The series of digital screenings presented by the Palace of Arts and the Hungarian National Digital Archive and Film Institute (MaNDA) in the autumn/winter programme of Müpa Cinema explore the many guises in which sexual desire, eroticism and nudity have been portrayed in the history of Hungarian film. Is Eros really pulling the strings here? When are women seen unclothed, and when are men? Do erotic scenes in Hungarian films convey a zest for life? How can the medium of film cope with the text of erotic prose? What is erotic: full nudity, a mere shadow appearing on the wall, or a silk slip slowly pulled up over a suspender belt? What is the nature of our love culture, and how does it relate to the depiction of reality in films? What use has Hungarian film made of nudity other than in an erotic context? Is it possible to make "love films” today? These are some of the questions that András Réz's film club seeks to answer.

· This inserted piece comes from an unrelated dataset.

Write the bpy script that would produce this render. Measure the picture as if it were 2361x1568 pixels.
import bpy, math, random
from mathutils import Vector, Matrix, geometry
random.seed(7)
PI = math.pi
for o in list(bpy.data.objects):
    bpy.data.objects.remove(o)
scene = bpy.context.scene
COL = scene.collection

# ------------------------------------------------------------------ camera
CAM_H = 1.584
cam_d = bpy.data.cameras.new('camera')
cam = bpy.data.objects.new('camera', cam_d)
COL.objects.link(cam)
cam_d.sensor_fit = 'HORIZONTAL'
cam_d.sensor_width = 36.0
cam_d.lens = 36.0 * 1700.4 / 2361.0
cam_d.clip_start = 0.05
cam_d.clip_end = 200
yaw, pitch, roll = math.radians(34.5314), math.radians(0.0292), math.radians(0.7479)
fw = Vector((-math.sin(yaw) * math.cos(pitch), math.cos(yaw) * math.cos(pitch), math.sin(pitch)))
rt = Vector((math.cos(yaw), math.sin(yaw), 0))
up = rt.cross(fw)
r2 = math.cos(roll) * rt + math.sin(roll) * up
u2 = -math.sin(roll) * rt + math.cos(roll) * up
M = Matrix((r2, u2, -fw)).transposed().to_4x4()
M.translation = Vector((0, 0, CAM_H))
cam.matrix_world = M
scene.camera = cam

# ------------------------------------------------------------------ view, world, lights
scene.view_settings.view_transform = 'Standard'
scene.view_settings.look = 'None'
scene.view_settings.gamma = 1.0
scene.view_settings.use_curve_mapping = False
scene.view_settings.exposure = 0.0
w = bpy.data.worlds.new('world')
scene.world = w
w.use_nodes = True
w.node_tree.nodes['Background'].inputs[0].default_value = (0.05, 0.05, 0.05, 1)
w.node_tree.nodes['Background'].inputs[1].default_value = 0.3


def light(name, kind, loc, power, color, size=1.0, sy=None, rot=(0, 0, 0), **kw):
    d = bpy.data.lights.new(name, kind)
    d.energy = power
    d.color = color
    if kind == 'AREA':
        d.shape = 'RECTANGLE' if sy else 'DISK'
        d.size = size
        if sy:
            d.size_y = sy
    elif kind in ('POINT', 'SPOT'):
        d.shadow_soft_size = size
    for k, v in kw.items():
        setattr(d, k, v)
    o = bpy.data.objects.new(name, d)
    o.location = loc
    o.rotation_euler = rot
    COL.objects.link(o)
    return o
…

Péter Esterházy wrote his fictitious confessions Seventeen Swans under the pseudonym Lili Csokonai in 1987. From this work of fiction that deals with sensual existence and combines both the gaudy and archaic, András Sólyom fashioned a diary-like erotic melodrama, at its centre the passionate, unrequited first love of an orphan girl starved of affection. The film tells its story in an imaginary, hallucinatory style of aestheticized pornography, looking back from out of the shadow of the shot lover. The unrestrained, erotic radiance and beauty of the student actress Dorka Gryllus and the dynamism of Attila Kaszás display the film in an unusual light today.